What is being asked
Reproduce the listing below exactly. Pictures do not belong in the copy.

Data
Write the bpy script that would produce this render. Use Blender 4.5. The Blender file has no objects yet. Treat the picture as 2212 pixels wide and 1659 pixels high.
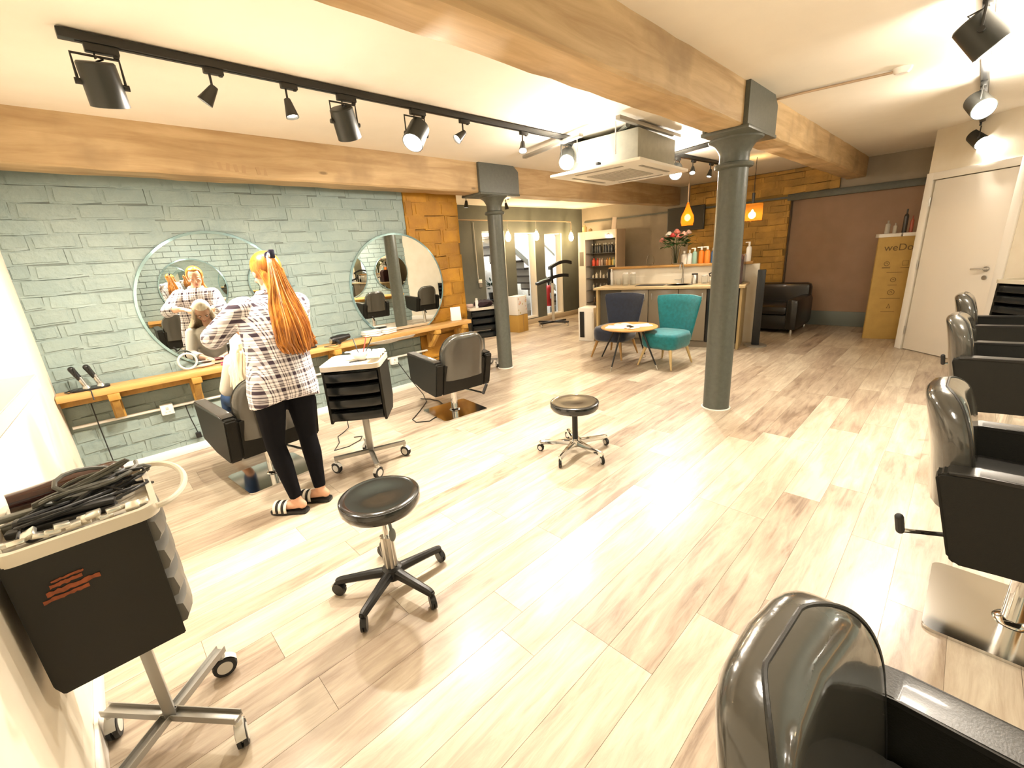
import bpy, bmesh, math, random
from mathutils import Vector, Matrix
import numpy as np
random.seed(7)
PI = math.pi
sc = bpy.context.scene
COL = sc.collection

# ---------------- camera, world, exposure ----------------
HCAM = 1.5
RC = ((0.71124953969893, -0.6999383716546657, -0.06488734979543578),
      (-0.2457301040526212, -0.1610888151542305, -0.9558593565972423),
      (0.6585900152905053, 0.6957993026136352, -0.28657027452621575))
FPX = 929.386
cam_d = bpy.data.cameras.new('camera')
cam = bpy.data.objects.new('camera', cam_d)
COL.objects.link(cam)
mw = Matrix(((RC[0][0], -RC[1][0], -RC[2][0], 0), (RC[0][1], -RC[1][1], -RC[2][1], 0),
             (RC[0][2], -RC[1][2], -RC[2][2], HCAM), (0, 0, 0, 1)))
cam.matrix_world = mw
cam_d.sensor_fit = 'HORIZONTAL'
cam_d.sensor_width = 36
cam_d.lens = FPX / 2212 * 36
cam_d.clip_start = 0.02
cam_d.clip_end = 60
sc.camera = cam

sc.view_settings.view_transform = 'Standard'
sc.view_settings.look = 'None'
sc.view_settings.gamma = 1
sc.view_settings.use_curve_mapping = False
sc.view_settings.exposure = 1.93
sc.cycles.use_denoising = True
sc.cycles.max_bounces = 8
sc.cycles.diffuse_bounces = 5
sc.cycles.glossy_bounces = 5
sc.cycles.transparent_max_bounces = 12
sc.cycles.sample_clamp_indirect = 6
sc.cycles.caustics_reflective = False
sc.cycles.caustics_refractive = False

wd = bpy.data.worlds.new('world')
sc.world = wd
wd.use_nodes = True
wd.node_tree.nodes['Background'].inputs[0].default_value = (0.9, 0.93, 1, 1)
wd.node_tree.nodes['Background'].inputs[1].default_value = 0.6

WARM = (1.0, 0.89, 0.74)
def area_light(name, loc, rot, sx, sy, power, col=WARM):
    d = bpy.data.lights.new(name, 'AREA'); d.shape = 'RECTANGLE'; d.size = sx; d.size_y = sy
    d.energy = power; d.color = col
    o = bpy.data.objects.new(name, d); COL.objects.link(o); o.location = loc; o.rotation_euler = rot
    return o
def point_light(name, loc, power, col=WARM, r=0.05):
    d = bpy.data.lights.new(name, 'POINT'); d.energy = power; d.color = col; d.shadow_soft_size = r
    o = bpy.data.objects.new(name, d); COL.objects.link(o); o.location = loc
    return o
def spot_light(name, loc, target, power, angle=110, col=WARM, r=0.05, blend=0.8):
    d = bpy.data.lights.new(name, 'SPOT'); d.energy = power; d.color = col; d.shadow_soft_size = r
    d.spot_size = math.radians(angle); d.spot_blend = blend
    o = bpy.data.objects.new(name, d); COL.objects.link(o); o.location = loc
    dv = Vector(target) - Vector(loc)
    o.rotation_euler = dv.to_track_quat('-Z', 'Y').to_euler()
    return o
LAMP_POWER = 1.0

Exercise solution
Write the bpy script that would produce this render. Use Blender 4.5. The Blender file has no objects yet. Treat the picture as 2212 pixels wide and 1659 pixels high.
import bpy, bmesh, math, random
from mathutils import Vector, Matrix
import numpy as np
random.seed(7)
PI = math.pi
sc = bpy.context.scene
COL = sc.collection

# ---------------- camera, world, exposure ----------------
HCAM = 1.5
RC = ((0.71124953969893, -0.6999383716546657, -0.06488734979543578),
      (-0.2457301040526212, -0.1610888151542305, -0.9558593565972423),
      (0.6585900152905053, 0.6957993026136352, -0.28657027452621575))
FPX = 929.386
cam_d = bpy.data.cameras.new('camera')
cam = bpy.data.objects.new('camera', cam_d)
COL.objects.link(cam)
mw = Matrix(((RC[0][0], -RC[1][0], -RC[2][0], 0), (RC[0][1], -RC[1][1], -RC[2][1], 0),
             (RC[0][2], -RC[1][2], -RC[2][2], HCAM), (0, 0, 0, 1)))
cam.matrix_world = mw
cam_d.sensor_fit = 'HORIZONTAL'
cam_d.sensor_width = 36
cam_d.lens = FPX / 2212 * 36
cam_d.clip_start = 0.02
cam_d.clip_end = 60
sc.camera = cam

sc.view_settings.view_transform = 'Standard'
sc.view_settings.look = 'None'
sc.view_settings.gamma = 1
sc.view_settings.use_curve_mapping = False
sc.view_settings.exposure = 1.93
sc.cycles.use_denoising = True
sc.cycles.max_bounces = 8
sc.cycles.diffuse_bounces = 5
sc.cycles.glossy_bounces = 5
sc.cycles.transparent_max_bounces = 12
sc.cycles.sample_clamp_indirect = 6
sc.cycles.caustics_reflective = False
sc.cycles.caustics_refractive = False

wd = bpy.data.worlds.new('world')
sc.world = wd
wd.use_nodes = True
wd.node_tree.nodes['Background'].inputs[0].default_value = (0.9, 0.93, 1, 1)
wd.node_tree.nodes['Background'].inputs[1].default_value = 0.6

WARM = (1.0, 0.89, 0.74)
def area_light(name, loc, rot, sx, sy, power, col=WARM):
    d = bpy.data.lights.new(name, 'AREA'); d.shape = 'RECTANGLE'; d.size = sx; d.size_y = sy
    d.energy = power; d.color = col
    o = bpy.data.objects.new(name, d); COL.objects.link(o); o.location = loc; o.rotation_euler = rot
    return o
def point_light(name, loc, power, col=WARM, r=0.05):
    d = bpy.data.lights.new(name, 'POINT'); d.energy = power; d.color = col; d.shadow_soft_size = r
    o = bpy.data.objects.new(name, d); COL.objects.link(o); o.location = loc
    return o
def spot_light(name, loc, target, power, angle=110, col=WARM, r=0.05, blend=0.8):
    d = bpy.data.lights.new(name, 'SPOT'); d.energy = power; d.color = col; d.shadow_soft_size = r
    d.spot_size = math.radians(angle); d.spot_blend = blend
    o = bpy.data.objects.new(name, d); COL.objects.link(o); o.location = loc
    dv = Vector(target) - Vector(loc)
    o.rotation_euler = dv.to_track_quat('-Z', 'Y').to_euler()
    return o
LAMP_POWER = 1.0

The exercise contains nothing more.